The authors develop a method to determine Fermi‑gas and low‑energy level‑density parameters using pairing and shell‑correction energies, fitting low‑energy levels and ensuring a smooth transition to the Fermi‑gas formula. They adopt a constant‑temperature representation at low excitation energies and a regular Fermi‑gas formula at high energies, and provide a composite prescription for calculating level densities in nuclei lacking experimental data. The procedure yields level densities at neutron‑binding energies with an average factor error of 1.8, reveals correlations between parameters and shell/pairing effects, supplies tables of level‑density parameters for many nuclei, and corrects slight errors in previous Fermi‑gas derivations.

Abstract

At low excitation energies a "constant nuclear temperature" representation of nuclear-level densities is used, and at high excitation energies the regular Fermi gas formula is adopted.

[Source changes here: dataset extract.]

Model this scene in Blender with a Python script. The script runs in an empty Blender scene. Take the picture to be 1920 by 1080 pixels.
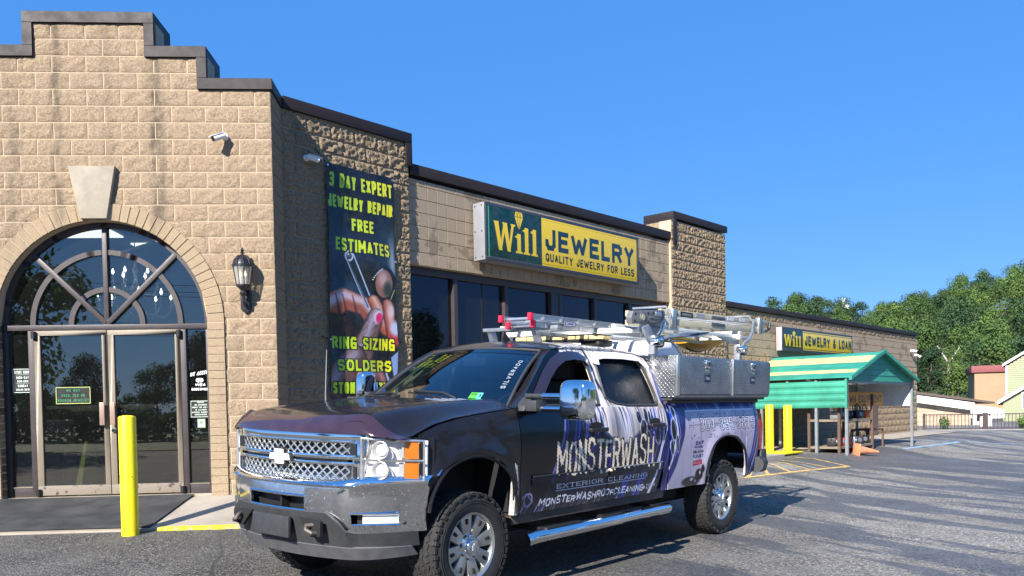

A method is developed for determining the parameters of the Fermi gas formula by using both the pairing and the shell-correction energies found by Cameron and Elkin for their semiempirical atomic mass formula in its exponential form. This procedure determines level densities at neutron-binding-energy excitations subject to an average factor error of 1.8. Methods are also developed for determining the parameters for the lower-energy formula in such a way that it best fits the lower-energy levels and joins smoothly to the Fermi gas formula. Correlations of the resulting parameters with shell and pairing effects are found. A composite prescription is given for calculating level densities in nuclei for which no experimental information is known. Tables give level density parameters for a wide variety of nuclei for which some experimental information is known. Some of the derivations of the Fermi gas formula in the literature were found to be slightly incorrect, so new derivations are presented in Appendixes.